Album Review: ‘Good Times,’ The Monkees

The Monkees - Good Times album cover

It’s been 50 years since the Monkees arrived as a tongue-in-cheek copy of the Beatles, with their own television show and “A Hard Days Night” pastiche making them an overnight success.

But despite the group getting most of their songs from other songwriters, people discovered that this was more than just a novelty group, and hit after hit followed. They even wrote some of their own music as well, proving that they were legitimate musicians. They were more than a one-hit wonder.

Now, to commemorate their 50th year in existence, the surviving members of the group have released Good Times, a new album that recalls their hits of the late 60s while carrying a distinct modern air about it. And it reestablishes the group as a pop powerhouse – the album debuted at number one on the Amazon Album chart.

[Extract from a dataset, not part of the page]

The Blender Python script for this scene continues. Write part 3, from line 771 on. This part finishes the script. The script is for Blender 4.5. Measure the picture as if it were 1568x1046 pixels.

The opening track and title cut features Micky Dolenz singing a duet with the late Harry Nilsson a la Natalie Cole’s “Unforgettable.” A hard-driving rocker, it provides a segue into the bright “You Bring the Summer,” a song written by XTC’s Andy Partridge. Dolenz’s voice hasn’t suffered one bit; you’re surprised to hear a 71-year-old still belting out tunes like a 21-year-old.

The group has put out an album full of instant classics, but the standout track is “She Makes Me Laugh,” written by Weezer’s Rivers Cuomo. It sounds like it’s straight out of an episode of The Monkees, with a sing-along chorus that is Beatlesque – er, Monkee-esque.

Mike Nesmith, an on-again/off-again member over the years, even contributes to the album (although he’s not on tour with the group), singing a sweet duet with Dolenz on “Me and Magdalena,” penned by Death Cab for Cutie’s Ben Gibbard. Piano-driven, it rivals Nesmith’s own mournful “I Know What I Know” as the most sincere, heartfelt tunes on the album.

Oasis’ Noel Gallagher has teamed up with Former Jam/Style Council member Paul Weller to write the quirkiest track, “Birth of an Accidental Hipster.” Part psychedelic, part-Tin Pan Alley, it’s epic in scope and takes the Monkees into their Head era.

The Monkees have relied on their old staple of songwriters – Tommy Boyce and Bobby Hart, Neil Diamond, and Gerry Goffin and Carole King, who have composed one song each for the album. In fact, Diamond’s entry, “Love to Love,” is a song previously recorded by the Monkees and features the late Davy Jones on lead vocals. It’s not a Monkees album without Davy, and hearing his voice is refreshing and nostalgic, if not bittersweet.

But it’s the new cadre of songwriters – Cuomo, Partridge, Gibbard, Gallagher/Weller and Fountains of Wayne member Adam Schlesinger – that make the album an instant classic. The group has selected some of the best pop songwriters of today to contribute to the album, and although you can hear the songwriters’ influence on the songs, the Monkees leave their mark on each tune, making it their own.

It’s sad to see some artists fade into nothingness as they grow older. But with Good Times, The Monkees have shown that they still have plenty left to say and are still as relevant as they were 50 years ago. It’s the album of the summer – perhaps even the year.